Exercise objective. List all lines of the data that include the string "Python".

Material to process.
-- Begin --
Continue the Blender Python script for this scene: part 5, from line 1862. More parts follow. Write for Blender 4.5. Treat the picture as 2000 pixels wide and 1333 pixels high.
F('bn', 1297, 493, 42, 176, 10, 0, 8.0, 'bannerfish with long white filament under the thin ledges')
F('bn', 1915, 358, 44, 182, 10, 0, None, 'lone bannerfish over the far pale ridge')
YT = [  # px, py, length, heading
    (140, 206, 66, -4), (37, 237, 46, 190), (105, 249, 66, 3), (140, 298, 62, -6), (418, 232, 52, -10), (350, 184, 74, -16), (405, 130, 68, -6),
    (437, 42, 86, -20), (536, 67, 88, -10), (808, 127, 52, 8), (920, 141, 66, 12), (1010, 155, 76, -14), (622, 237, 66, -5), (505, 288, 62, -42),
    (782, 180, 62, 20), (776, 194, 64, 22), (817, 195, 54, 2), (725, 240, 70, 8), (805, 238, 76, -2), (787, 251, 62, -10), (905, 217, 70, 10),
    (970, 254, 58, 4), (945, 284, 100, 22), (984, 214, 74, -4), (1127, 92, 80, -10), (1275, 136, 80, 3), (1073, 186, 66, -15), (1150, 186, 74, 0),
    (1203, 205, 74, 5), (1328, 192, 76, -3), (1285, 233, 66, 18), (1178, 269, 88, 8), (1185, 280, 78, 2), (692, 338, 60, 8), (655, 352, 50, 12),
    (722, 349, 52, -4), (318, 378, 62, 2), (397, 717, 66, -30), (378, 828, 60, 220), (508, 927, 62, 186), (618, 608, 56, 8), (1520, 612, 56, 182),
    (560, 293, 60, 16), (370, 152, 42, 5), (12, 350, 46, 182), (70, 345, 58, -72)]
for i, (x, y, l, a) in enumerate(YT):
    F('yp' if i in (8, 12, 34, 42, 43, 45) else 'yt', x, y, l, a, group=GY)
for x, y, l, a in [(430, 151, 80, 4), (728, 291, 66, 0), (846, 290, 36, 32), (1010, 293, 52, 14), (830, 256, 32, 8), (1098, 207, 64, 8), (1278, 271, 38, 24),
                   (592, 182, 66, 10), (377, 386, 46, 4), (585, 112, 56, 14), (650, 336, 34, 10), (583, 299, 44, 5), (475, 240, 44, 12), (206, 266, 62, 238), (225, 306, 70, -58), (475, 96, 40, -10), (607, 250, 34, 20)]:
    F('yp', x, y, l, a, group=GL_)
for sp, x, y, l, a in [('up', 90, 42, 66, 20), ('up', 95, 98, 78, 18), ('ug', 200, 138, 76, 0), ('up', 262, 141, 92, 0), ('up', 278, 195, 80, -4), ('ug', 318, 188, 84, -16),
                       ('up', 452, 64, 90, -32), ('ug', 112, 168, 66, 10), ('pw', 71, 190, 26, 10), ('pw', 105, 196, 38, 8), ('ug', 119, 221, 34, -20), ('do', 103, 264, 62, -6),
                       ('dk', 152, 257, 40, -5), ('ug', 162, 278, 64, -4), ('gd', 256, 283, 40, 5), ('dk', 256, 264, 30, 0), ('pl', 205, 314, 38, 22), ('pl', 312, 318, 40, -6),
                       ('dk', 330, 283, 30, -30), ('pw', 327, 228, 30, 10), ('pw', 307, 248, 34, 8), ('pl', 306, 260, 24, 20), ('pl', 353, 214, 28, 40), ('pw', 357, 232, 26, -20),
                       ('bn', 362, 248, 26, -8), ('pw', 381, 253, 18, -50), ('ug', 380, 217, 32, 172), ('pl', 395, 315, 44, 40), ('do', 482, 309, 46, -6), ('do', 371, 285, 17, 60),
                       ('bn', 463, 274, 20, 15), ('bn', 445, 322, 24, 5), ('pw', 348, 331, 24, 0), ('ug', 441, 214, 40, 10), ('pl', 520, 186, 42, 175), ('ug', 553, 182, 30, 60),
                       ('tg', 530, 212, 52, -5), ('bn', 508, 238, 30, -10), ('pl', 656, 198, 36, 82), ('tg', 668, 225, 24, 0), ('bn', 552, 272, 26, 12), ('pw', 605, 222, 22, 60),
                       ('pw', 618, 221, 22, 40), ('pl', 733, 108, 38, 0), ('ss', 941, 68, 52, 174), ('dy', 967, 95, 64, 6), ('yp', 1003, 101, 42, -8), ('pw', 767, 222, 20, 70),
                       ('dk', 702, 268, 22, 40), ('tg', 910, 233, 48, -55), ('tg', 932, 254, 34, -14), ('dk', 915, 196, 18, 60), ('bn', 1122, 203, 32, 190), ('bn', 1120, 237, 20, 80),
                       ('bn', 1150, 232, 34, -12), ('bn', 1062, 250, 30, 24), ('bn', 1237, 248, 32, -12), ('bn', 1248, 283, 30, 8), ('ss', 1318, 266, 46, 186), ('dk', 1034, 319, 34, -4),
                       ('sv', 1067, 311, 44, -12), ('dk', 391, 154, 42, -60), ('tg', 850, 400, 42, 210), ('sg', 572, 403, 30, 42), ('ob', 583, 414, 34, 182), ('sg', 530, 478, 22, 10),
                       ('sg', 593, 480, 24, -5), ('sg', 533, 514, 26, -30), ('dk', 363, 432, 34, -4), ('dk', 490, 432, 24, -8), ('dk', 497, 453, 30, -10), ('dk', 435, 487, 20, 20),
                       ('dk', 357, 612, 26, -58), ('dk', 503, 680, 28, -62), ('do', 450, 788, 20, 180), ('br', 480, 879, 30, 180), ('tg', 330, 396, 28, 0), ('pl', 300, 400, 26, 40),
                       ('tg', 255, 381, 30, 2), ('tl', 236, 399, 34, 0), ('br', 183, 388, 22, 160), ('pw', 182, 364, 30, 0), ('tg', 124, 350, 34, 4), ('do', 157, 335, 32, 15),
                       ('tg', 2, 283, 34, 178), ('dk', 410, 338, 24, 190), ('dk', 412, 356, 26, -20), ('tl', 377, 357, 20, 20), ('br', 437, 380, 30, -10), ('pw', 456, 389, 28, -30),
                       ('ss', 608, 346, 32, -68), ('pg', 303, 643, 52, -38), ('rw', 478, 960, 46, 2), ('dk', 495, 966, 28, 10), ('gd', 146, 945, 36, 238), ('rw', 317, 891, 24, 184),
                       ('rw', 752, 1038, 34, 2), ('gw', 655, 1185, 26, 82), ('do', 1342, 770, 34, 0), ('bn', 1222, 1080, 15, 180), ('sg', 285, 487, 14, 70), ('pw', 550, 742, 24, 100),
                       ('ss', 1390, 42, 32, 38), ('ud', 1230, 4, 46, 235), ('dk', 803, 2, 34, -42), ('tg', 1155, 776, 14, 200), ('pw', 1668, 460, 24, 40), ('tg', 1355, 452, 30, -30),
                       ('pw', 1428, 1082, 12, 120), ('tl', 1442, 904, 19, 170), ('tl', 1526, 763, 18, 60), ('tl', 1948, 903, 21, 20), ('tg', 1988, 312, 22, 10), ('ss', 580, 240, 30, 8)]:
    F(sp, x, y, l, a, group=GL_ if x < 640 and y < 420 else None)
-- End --
-- Begin --
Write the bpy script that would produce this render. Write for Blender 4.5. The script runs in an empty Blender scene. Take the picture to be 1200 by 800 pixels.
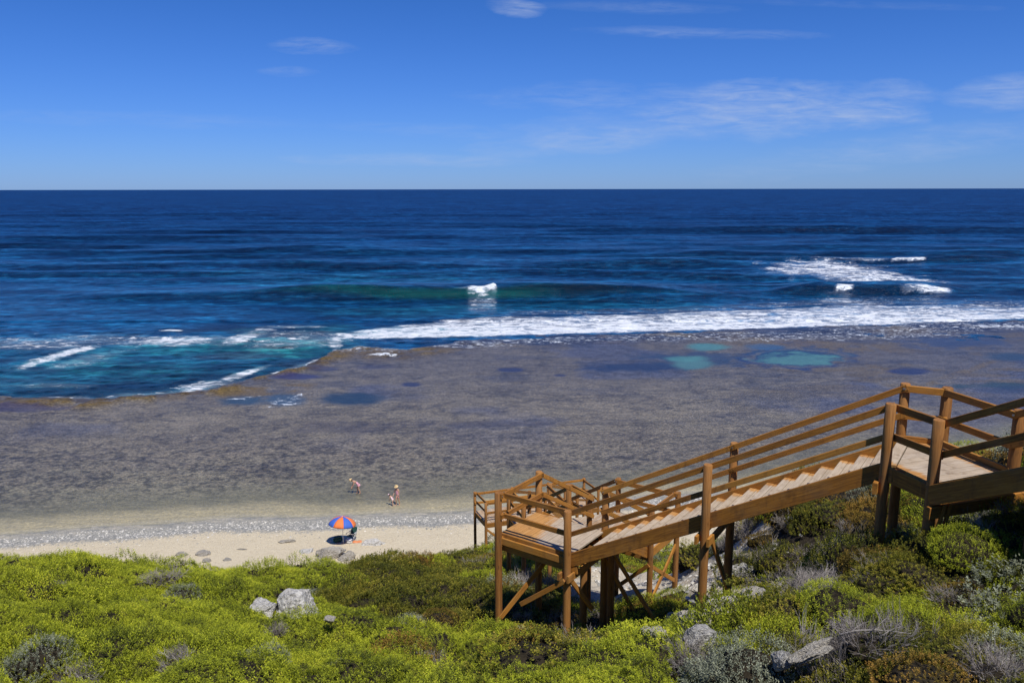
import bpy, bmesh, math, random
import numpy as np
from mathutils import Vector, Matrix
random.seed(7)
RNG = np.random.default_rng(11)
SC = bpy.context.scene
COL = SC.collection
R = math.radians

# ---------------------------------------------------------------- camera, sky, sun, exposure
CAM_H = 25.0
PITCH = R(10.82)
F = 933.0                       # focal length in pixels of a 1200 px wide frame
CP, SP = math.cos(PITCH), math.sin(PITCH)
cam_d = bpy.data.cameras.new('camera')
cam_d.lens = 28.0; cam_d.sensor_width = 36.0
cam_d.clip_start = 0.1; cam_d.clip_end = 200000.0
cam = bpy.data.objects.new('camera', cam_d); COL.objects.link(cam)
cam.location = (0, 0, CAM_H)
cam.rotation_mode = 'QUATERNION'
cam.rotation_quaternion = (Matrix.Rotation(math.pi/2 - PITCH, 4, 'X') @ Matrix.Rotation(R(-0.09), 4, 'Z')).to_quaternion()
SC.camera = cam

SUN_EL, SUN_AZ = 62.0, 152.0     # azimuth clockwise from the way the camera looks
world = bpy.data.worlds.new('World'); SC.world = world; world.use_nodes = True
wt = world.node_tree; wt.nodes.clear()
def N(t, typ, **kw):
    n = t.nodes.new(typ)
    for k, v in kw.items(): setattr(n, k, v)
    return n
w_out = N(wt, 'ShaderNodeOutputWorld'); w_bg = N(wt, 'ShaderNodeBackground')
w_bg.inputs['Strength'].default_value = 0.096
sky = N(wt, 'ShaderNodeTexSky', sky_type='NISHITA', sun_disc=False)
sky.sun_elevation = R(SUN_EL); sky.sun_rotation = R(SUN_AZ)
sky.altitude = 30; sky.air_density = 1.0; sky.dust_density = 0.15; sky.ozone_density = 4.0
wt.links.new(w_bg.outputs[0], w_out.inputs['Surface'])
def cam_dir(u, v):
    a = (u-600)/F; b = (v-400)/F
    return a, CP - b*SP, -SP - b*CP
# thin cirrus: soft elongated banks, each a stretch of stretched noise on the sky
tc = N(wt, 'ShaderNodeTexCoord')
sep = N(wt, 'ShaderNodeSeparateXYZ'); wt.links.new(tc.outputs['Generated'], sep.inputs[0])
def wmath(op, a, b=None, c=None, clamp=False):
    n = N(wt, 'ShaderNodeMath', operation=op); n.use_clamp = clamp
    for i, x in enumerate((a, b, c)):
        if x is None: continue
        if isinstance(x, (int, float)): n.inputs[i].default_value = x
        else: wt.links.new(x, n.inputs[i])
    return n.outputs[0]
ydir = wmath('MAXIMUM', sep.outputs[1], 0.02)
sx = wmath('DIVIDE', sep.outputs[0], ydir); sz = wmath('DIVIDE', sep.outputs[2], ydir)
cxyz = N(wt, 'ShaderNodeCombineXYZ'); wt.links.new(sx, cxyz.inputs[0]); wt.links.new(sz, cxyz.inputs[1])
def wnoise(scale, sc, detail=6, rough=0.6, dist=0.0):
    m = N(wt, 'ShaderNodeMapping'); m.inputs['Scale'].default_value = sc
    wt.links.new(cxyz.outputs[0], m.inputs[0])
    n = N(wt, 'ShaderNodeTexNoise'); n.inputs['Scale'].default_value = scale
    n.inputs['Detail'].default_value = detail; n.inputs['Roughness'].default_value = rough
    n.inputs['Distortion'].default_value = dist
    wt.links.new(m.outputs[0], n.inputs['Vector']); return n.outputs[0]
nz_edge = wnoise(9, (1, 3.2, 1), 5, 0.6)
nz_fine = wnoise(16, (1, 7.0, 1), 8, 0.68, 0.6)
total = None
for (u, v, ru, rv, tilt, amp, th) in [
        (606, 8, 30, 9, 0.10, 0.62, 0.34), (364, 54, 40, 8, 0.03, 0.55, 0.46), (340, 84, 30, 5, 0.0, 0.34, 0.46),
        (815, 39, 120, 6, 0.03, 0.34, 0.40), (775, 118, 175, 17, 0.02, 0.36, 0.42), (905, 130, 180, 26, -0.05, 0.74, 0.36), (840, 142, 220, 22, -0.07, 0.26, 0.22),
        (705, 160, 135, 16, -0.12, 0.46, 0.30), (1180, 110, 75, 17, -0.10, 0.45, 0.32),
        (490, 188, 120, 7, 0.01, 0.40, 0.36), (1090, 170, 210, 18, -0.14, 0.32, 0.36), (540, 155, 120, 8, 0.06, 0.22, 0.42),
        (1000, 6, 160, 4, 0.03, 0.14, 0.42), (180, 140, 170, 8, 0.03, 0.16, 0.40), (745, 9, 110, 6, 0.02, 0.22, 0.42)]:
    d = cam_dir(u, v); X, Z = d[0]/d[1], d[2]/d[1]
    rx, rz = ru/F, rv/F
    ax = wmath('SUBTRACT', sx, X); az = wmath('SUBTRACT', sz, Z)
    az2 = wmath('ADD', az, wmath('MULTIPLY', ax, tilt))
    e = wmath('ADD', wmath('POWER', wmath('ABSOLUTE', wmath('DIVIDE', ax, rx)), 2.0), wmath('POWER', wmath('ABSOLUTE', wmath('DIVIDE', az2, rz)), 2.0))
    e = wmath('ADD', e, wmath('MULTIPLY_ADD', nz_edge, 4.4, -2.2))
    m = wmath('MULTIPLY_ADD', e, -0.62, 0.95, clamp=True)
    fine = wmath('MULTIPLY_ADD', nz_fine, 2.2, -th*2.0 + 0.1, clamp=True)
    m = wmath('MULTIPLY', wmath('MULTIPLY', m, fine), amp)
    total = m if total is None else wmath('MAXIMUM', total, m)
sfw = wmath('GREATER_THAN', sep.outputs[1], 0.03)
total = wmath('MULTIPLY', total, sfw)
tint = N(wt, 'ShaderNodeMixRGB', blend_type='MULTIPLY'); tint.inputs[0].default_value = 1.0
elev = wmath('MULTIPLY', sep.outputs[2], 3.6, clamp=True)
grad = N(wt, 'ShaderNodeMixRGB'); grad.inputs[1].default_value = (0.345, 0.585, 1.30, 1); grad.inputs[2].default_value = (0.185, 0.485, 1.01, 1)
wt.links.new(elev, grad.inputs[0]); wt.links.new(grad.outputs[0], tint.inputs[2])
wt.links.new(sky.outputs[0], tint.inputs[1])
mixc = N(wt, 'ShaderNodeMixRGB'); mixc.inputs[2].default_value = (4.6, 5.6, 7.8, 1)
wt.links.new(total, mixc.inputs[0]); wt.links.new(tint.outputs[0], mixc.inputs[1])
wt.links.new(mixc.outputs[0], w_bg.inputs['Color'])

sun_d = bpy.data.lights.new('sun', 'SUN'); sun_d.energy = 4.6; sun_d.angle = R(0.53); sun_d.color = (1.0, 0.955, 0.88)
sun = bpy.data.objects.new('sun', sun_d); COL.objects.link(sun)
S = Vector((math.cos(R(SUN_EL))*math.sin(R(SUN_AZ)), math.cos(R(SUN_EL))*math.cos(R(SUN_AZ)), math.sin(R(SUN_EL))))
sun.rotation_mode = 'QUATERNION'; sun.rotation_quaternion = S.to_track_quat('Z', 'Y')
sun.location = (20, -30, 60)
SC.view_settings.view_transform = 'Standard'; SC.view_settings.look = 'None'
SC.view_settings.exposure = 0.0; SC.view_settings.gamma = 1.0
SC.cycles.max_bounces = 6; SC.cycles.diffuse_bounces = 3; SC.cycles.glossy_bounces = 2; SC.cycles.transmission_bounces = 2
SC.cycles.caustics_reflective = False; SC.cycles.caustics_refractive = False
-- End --
-- Begin --
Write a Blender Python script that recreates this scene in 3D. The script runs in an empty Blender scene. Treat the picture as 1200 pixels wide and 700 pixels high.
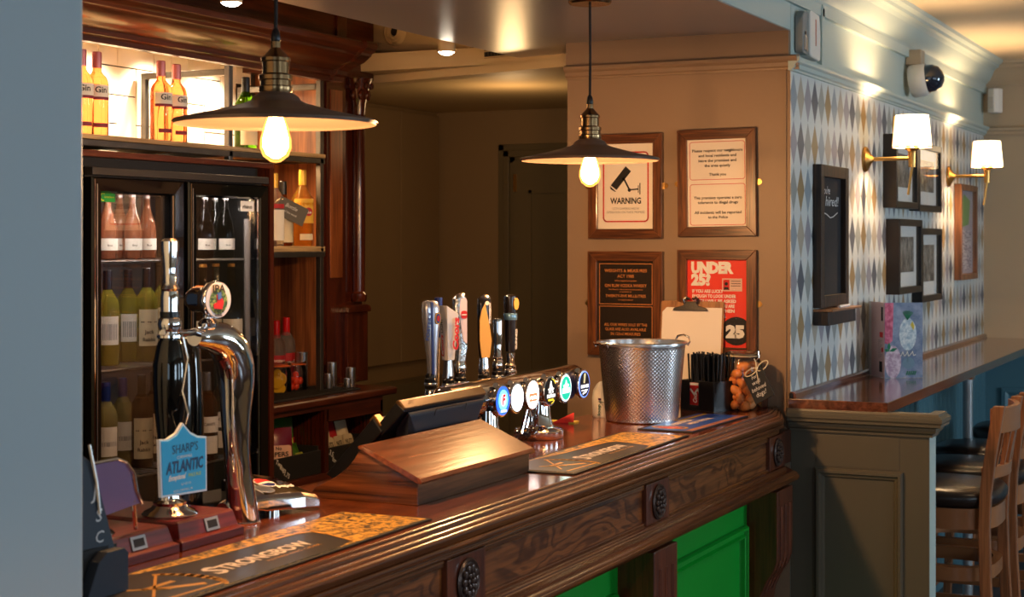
-- End --
Completed exercise.
Continue the Blender Python script for this scene: part 5, from line 1862. More parts follow. Write for Blender 4.5. Treat the picture as 2000 pixels wide and 1333 pixels high.
Write a Blender Python script that recreates this scene in 3D. The script runs in an empty Blender scene. Treat the picture as 1200 pixels wide and 700 pixels high.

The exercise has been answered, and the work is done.